While in quarantine, we've all been conscious of how the way we engage with our favorite films, television, and music has been changing. Many (if not most) homes connected to a high-speed Internet connection have turned to streaming services that peddle DRM to seek entertainment, subjecting themselves to onerous restrictions in exchange for a way to pass the time. The Defective by Design campaign exists to raise awareness about the injustice of these services and other ways that media conglomerates use DRM to deprive computer users of their freedom.

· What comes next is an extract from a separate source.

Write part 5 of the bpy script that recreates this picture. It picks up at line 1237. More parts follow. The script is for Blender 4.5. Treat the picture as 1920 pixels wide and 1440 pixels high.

In the last few years since the rise of these services, we've seen their influence grow from a mere drop in the bucket of video distribution to a stranglehold on global culture. Each more poorly named and unnecessary than the last, these services dictate what we watch, surveil us while we watch it, and through it all, make use of digital restrictions to keep viewers helpless and unable to exert meaningful control on how they choose to experience movies, music, and television. Not only do they keep subscribers trapped in the "walled gardens" of their service, but these dis-services dictate exactly how the works they distribute can be viewed, down to mandating the use of proprietary software and hardware that curtails user freedom. We deserve better.